We sailed two nights from Tikehau to the false pass of Toau. A distance of 140nm, which normally should be an easy overnight sail for us, ended up being a two night sail as we had the wind straight against us. It is not the first (or last) time that we have experienced that the weather forecast is not correct.
A false pass is a closed basin that is entered from the outside of the reef. It is not possible to go through it into the lagoon of the atoll, as we can do in the “normal” passes. There is little current inside the false pass, as the water flow is hindered by a reef one the inside. So, we are well protected, as long as the wind is blowing from the right direction.
The false pass in Toau has 8 moorings, and considering what we just had experienced in Makatea, we were a little nervous about going on yet another mooring. The wind was blowing 20kts, so even though we were well protected inside the pass, we felt the strain on our lines.
According to the weather forecast, the wind was going to calm down after a couple of days, so we settled in and decided to wait.
We went for a couple of short snorkels nearby, and saw plenty of fish and sharks, but the visibility was not great due to the high winds creating turbulence in the water.
We also visited the local “restaurant” which is at the only inhabitants house on this atoll. Unfortunately, they were not there, only one of their neighbors, who could inform us that they wouldn’t be back for another two weeks. A solid sign that we are getting towards the end of the sailing season here.
The winds increased over the next day, and we had several squalls passing through.

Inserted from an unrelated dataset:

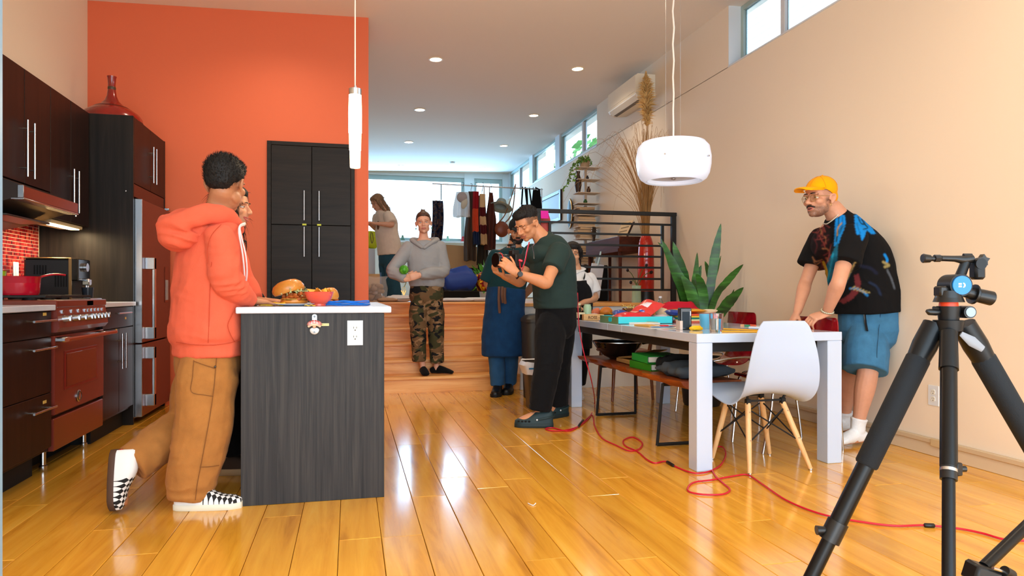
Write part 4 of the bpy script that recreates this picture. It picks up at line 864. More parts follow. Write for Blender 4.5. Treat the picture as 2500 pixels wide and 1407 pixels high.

We had a couple of quiet boat days, waiting for things to clear up.
On one morning, Bruse received a call from his brother, and that is when we learned the sad news. Bruse’s mother had passed away that morning. It was somewhat unexpected, so needless to say, we were in quite a shocked state.
After reviewing our options of what to do, we decided the best course of action would be to sail the boat back to Tahiti, and fly to Norway from there. The cyclone season is approaching, and it is not ideal to leave a boat in this region when the heavier winds of summer sets in after November 1st.
We worked hard to find a secure spot in Tahiti to leave Noxoma, and contemplated that the admiral might need to stay behind to watch the boat. However, we got very fortunate. After we went to the office of one of the marinas, they were able to find a space for us to leave her for a couple of weeks. We were so relieved, and started preparing the boat for an unplanned stay away.